Haruki Murakami nasceu em Kyoto, no Japão, e suas obras já foram traduzidas para mais de 40 idiomas
Haruki Murakami nasceu em Kyoto, no Japão, e suas obras já foram traduzidas para mais de 40 idiomas. Crédito: Reprodução/Divulgação

O grande despertar de Haruki Murakami na obra "Sono"

Novela do consagrado escritor japonês causa uma forte sensação de estranheza no leitor, quase kafkiana. Pois o que significa então não dormir nesta obra?

Publicado em 08/05/2021 às 09h00
  • Erlon José Paschoal

    É gestor cultural, dramaturgo, diretor de teatro e tradutor

Haruki Murakami é considerado hoje um dos escritores mais representativos da literatura mundial e já teve diversos livros lançados no Brasil, e o seu estilo simples, quase coloquial, provoca estranheza e remete também a novas possibilidades de compreensão da realidade. Murakami nasceu em Kyoto, no Japão, e suas obras já foram traduzidas para mais de 40 idiomas.

A sua novela “Sono” (Nemuri) lançada pela Editora Alfaguara traz ilustrações expressivas da alemã Kat Menschik, em azul, branco e prata, que se integram à aura de quase irrealidade da história narrada pelo autor. A tradução primorosa de Lica Hashimoto torna a leitura fluente e prazerosa.

A primeira frase da novela “É o décimo sétimo dia em que não consigo dormir” assusta por sua impossibilidade biológica e física. À medida que prosseguimos a leitura vemos que não se trata de insônia, mas que o corpo daquela mulher tão normal, por alguma razão desconhecida e desconcertante, abriu mão do equilíbrio necessário e imprescindível à saúde física e mental dos mamíferos, sobretudo, dos seres humanos: “Ao anoitecer, o estado de vigília se intensificava. Eu me sentia completamente imponente. Uma força intensa me prendia com firmeza em seu cerne. Era uma força tão poderosa que só me restava ficar acordada e, em resignado silêncio, aguardar o dia raiar”.

Esta mulher, esposa de um dentista e mãe de um garoto, com seu cotidiano sempre igual e previsível, é uma pessoa exemplarmente correta, que repete todos os dias os mesmos gestos, as mesmas ações, as mesmas palavras, e se vê de repente com as suas noites livres para fazer e pensar o que quiser.

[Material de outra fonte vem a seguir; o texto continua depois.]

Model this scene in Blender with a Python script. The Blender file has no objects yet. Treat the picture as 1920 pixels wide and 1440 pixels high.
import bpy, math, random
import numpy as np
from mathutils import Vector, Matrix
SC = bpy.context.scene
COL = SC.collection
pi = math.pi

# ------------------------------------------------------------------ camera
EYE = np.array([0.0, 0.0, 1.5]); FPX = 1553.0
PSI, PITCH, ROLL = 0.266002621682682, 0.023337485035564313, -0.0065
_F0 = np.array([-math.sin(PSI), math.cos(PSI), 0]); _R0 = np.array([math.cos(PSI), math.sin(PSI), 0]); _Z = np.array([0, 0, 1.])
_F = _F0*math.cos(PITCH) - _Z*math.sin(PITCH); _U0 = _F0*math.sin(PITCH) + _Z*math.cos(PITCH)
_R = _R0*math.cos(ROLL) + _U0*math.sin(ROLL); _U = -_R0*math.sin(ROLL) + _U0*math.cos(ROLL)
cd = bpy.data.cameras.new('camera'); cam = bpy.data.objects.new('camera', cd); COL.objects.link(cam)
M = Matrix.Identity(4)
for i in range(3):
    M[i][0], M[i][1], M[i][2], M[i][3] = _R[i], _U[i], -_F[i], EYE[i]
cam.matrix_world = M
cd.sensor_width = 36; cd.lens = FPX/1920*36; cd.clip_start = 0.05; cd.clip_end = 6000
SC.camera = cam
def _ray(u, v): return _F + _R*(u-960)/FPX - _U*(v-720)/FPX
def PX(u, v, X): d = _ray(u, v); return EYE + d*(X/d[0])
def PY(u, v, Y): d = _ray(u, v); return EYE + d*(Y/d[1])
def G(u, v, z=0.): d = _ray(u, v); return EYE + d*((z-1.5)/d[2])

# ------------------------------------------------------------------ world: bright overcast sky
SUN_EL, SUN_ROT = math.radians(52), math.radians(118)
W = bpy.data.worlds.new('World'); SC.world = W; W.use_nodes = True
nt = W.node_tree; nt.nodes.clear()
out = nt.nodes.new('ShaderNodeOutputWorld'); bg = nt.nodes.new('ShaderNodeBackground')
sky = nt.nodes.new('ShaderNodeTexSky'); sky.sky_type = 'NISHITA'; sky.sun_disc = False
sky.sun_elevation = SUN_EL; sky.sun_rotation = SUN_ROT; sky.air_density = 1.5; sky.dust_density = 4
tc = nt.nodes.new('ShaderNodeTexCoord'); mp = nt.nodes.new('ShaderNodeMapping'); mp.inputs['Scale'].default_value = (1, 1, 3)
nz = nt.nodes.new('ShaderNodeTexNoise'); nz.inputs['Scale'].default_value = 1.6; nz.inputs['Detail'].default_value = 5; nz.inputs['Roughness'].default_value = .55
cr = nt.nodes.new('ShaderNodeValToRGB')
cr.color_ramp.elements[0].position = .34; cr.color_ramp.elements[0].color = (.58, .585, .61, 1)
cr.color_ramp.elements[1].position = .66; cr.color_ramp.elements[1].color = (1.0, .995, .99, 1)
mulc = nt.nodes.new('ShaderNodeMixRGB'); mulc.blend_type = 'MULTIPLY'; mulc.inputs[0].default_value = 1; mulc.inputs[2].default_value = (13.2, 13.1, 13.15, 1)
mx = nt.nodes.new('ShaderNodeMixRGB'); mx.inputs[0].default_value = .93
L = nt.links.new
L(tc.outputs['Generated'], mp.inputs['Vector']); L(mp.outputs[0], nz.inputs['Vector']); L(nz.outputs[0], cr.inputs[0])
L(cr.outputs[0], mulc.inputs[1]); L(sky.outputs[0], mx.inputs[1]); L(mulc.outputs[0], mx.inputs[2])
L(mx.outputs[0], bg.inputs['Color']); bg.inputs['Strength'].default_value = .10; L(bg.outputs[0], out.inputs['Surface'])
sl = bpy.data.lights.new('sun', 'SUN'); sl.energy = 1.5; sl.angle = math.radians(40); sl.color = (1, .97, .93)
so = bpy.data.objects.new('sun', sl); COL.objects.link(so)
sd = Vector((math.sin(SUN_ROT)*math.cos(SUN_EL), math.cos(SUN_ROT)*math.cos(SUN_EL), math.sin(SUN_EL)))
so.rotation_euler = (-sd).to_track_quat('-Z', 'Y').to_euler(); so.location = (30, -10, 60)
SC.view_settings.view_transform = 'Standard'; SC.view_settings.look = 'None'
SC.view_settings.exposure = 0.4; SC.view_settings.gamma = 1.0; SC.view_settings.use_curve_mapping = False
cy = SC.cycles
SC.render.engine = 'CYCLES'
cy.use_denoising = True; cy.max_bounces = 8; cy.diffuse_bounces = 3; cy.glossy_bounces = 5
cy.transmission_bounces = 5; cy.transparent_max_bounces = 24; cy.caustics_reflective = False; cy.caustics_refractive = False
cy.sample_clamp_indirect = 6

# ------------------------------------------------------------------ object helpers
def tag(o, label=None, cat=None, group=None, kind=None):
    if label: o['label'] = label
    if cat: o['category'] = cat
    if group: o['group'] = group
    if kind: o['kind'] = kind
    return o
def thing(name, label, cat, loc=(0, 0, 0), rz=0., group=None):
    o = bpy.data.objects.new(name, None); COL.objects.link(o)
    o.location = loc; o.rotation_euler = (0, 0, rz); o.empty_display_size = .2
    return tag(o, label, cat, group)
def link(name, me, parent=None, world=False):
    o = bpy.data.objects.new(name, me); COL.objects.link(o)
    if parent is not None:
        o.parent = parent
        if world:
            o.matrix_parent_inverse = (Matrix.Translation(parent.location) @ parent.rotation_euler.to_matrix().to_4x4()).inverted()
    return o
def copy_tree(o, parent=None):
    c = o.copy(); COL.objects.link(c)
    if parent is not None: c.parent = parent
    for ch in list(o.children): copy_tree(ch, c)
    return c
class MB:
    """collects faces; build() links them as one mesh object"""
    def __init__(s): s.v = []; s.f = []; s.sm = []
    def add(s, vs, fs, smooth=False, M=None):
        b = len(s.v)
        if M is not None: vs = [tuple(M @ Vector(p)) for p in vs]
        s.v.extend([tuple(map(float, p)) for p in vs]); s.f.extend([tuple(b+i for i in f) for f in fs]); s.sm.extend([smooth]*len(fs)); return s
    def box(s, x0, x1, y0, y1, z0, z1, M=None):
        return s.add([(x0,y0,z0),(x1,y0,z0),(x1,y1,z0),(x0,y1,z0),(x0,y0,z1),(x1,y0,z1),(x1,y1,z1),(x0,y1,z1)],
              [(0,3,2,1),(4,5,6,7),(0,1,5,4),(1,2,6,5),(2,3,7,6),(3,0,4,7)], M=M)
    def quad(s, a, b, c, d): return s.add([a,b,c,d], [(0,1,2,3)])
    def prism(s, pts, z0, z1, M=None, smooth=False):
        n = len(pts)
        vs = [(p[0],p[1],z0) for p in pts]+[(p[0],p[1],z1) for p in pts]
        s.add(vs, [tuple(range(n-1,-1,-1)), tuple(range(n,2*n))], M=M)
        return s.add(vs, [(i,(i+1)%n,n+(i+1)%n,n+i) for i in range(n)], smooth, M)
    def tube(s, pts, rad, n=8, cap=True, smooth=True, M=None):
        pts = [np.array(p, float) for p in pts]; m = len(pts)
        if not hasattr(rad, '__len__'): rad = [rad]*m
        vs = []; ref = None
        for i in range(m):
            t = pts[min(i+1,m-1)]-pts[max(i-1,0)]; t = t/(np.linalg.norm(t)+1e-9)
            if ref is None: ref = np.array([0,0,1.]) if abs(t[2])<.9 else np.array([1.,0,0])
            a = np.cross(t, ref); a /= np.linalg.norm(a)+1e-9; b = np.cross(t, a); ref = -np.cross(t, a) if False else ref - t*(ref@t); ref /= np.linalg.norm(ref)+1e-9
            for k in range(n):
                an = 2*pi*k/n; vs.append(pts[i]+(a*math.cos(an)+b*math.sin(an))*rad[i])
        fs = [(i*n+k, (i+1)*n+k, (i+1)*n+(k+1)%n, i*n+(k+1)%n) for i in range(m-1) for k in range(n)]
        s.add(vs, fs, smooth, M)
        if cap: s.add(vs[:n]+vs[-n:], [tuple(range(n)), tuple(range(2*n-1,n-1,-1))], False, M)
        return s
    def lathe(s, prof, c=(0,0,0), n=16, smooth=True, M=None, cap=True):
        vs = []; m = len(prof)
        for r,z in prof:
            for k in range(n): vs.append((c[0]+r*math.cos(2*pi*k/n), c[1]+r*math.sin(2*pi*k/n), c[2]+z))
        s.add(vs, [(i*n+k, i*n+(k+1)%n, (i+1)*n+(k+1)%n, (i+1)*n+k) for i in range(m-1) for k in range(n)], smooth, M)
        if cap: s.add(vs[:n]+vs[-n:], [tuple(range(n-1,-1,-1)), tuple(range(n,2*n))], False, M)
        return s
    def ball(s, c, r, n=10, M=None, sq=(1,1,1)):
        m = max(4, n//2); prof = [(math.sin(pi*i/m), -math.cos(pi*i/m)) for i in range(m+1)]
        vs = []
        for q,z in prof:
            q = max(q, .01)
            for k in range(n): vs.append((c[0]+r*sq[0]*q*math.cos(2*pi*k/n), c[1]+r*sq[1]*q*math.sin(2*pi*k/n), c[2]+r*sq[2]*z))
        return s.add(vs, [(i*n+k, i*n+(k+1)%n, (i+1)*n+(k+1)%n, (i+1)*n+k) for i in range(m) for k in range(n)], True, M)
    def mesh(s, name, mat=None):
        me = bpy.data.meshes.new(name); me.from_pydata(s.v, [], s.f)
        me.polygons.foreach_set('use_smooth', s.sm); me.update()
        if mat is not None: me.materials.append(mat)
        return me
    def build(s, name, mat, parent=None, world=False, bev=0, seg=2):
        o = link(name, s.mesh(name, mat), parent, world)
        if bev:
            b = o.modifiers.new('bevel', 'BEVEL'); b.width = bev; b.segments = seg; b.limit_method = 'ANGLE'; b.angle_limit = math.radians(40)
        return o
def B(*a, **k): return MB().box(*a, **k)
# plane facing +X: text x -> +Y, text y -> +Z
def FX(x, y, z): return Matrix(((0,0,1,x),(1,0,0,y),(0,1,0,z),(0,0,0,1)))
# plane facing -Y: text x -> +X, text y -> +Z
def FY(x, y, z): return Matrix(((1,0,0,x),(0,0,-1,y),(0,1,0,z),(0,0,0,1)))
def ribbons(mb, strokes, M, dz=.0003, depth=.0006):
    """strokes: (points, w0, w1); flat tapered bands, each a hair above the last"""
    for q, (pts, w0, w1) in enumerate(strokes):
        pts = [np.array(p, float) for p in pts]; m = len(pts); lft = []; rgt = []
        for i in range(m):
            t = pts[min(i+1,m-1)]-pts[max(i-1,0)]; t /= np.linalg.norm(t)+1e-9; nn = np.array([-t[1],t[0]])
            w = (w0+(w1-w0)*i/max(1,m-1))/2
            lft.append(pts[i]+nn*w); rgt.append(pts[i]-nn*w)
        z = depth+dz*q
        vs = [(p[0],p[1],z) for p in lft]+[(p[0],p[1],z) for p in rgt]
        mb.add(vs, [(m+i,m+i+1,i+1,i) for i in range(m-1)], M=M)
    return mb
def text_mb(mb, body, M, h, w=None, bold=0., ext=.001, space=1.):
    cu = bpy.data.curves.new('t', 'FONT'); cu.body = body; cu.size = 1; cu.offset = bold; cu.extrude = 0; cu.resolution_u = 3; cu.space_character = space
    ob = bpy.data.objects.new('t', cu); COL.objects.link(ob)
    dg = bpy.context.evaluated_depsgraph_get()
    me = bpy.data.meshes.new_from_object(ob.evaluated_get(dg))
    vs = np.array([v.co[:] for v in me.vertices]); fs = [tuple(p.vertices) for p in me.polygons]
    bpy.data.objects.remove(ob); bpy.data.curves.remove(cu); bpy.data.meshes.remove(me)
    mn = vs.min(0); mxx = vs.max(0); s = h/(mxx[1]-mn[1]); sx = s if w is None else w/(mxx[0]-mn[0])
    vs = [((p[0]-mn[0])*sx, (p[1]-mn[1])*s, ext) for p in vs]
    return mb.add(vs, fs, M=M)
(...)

O que a assustou a princípio se torna quase um presente da natureza. E ela então se entrega à leitura de romances russos, com destaque para “Anna Karenina”, a famosa obra de Leon Tolstói escrita na segunda metade do século XIX, que retrata a vida e o cotidiano da aristocracia russa, repleto de ócio, de hipocrisia, de cinismo, de tédio e de tristeza, e que ressoa provocativamente na primeira frase do romance “Todas as famílias felizes são iguais. As infelizes o são, cada uma, a sua maneira”. Impetuosa e muito ousada, a personagem principal – Anna – se lança em uma aventura amorosa extraconjugal que a leva ao ápice do prazer, e depois à morte.

A personagem de Murakami, por sua vez, percebe-se mais viva do que nunca e busca também a liberdade. Sem precisar dormir e com todas as 24 horas do dia a sua disposição, ela parece ter acordado para a vida, e sua mente agora hipersensível capta uma realidade nova e expandida.

E, ao final, ela se vê atacada por uma realidade social bruta e violenta, como se fosse uma alucinação. Nesta atmosfera densa, incompreensível, quase surreal, mas, ao mesmo tempo, excitante, a personagem parece sucumbir a algo que desconhecemos e que ameaça destruí-la.

A obra causa assim uma forte sensação de estranheza no leitor, quase kafkiana. Pois o que significa então não dormir nesta obra? É uma metáfora para ver a vida com outros olhos e vivê-la mais intensamente? Uma consciência plena da realidade e de seus mistérios? Bem, daí em diante é com o leitor.